Sometimes, we forget that winning the presidency is the most difficult job in American politics and that only the best politicians are successful (Donald Trump in 2016 is a notable exception). Last night was a helpful reminder that Joe Biden is not perfect and has plenty of flaws, but the man is still pretty good at politics.
It will take a few weeks or even months to know if my hypothesis is borne out, but I would not be surprised if, when the post-mortems on the 2024 election are written, last night’s State of the Union is viewed as a significant turning point.
A Couple of Other Things
Speaker Mike Johnson is so bad at this. During Biden’s speech, he constantly rolled his eyes and shook his head—and didn’t stand and applaud even when Biden made an anodyne policy statement like calling for expanding tutoring and summer learning so that "every child learns to read by third grade." But his inability to keep a straight face is what truly stood out. Please let that guy show up at a poker table I’m playing at one of these days.

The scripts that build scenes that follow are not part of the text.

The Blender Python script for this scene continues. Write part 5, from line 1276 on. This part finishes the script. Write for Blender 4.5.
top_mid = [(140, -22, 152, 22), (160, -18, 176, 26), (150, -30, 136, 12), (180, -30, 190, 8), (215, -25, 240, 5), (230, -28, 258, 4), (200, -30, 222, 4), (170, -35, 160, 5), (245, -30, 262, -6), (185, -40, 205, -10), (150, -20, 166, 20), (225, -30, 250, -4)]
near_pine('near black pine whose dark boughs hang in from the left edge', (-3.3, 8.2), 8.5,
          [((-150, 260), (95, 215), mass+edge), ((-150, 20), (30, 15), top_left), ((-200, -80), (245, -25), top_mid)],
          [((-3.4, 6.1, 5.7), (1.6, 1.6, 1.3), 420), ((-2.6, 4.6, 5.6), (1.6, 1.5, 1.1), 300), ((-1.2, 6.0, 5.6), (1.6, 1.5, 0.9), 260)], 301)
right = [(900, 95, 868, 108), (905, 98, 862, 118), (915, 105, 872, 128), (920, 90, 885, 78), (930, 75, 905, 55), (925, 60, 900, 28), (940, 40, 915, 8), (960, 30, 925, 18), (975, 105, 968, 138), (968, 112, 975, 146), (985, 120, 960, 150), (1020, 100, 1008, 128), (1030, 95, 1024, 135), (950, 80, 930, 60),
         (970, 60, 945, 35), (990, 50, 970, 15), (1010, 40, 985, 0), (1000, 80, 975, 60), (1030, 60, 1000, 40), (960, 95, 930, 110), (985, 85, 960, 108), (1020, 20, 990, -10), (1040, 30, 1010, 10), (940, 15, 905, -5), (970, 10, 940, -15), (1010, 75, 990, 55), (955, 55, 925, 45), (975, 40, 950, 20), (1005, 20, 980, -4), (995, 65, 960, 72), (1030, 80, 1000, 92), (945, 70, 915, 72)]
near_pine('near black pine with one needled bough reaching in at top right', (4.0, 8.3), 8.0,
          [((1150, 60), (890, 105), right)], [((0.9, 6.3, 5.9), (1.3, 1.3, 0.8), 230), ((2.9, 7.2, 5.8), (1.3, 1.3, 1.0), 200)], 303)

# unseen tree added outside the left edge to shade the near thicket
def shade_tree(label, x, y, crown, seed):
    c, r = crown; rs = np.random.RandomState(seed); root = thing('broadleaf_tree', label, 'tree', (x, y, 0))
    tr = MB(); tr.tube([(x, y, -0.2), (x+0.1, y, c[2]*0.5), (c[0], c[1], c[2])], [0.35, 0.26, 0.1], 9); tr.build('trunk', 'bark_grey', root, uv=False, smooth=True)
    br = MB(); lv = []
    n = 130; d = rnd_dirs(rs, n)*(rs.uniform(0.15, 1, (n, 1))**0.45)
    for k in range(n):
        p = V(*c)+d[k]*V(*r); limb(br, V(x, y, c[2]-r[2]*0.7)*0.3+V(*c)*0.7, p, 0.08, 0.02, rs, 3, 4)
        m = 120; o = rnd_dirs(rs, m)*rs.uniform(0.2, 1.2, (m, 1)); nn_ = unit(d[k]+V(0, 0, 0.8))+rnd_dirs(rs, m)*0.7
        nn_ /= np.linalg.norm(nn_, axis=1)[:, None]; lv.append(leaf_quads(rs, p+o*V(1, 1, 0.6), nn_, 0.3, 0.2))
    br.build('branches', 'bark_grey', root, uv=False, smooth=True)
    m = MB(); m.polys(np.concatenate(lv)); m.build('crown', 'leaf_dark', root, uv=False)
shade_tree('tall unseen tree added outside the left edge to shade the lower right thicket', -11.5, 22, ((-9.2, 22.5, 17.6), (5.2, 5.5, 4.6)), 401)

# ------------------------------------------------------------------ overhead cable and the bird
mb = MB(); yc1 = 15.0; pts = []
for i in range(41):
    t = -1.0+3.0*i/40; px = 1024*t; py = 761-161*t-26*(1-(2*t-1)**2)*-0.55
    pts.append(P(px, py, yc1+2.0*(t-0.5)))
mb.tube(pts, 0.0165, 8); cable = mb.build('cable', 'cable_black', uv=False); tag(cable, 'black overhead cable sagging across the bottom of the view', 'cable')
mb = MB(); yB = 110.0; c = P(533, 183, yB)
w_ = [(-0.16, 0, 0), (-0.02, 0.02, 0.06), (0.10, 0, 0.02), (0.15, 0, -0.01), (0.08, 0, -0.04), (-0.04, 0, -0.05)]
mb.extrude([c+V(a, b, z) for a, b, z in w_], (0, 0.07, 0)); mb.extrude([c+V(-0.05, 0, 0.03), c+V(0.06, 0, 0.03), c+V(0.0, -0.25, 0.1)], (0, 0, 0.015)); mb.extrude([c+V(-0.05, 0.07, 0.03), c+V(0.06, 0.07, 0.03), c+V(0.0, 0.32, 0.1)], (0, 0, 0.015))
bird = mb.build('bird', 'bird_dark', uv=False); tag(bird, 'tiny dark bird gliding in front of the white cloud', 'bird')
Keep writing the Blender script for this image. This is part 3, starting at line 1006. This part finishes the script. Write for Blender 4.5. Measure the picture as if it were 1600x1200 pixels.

Alabama Senator Katie Britt’s GOP response was so cringe-worthy and awful that I had to turn it off. It could only be watched in small doses of minute-long or 90-second increments because the entire video is so uncomfortable it’ll make you want to hide under a pile of coats.
First of all, what idiot thought it was a good idea to put her in the kitchen as she delivered her remarks? Considering that a healthy segment of the GOP thinks The Handmaid’s Tale is an aspirational drama, the setting was just a bit too on the nose. Second, this was the most overemotive, poorly-delivered, squirm-inducting political speech I’ve ever seen. I loved Julia Ioffe’s comment that “The acting chops on display here are somewhere between porn and high school play.” Just watch this video … every second is pure comedy gold. How someone who is this outwardly phony and bad at public speaking could get elected to the US Senate is incredible. Then I remembered that Britt’s fellow Alabama Senator was Tommy Tuberville, which made sense.
Suffice it to say, everyone hated it - even Republicans.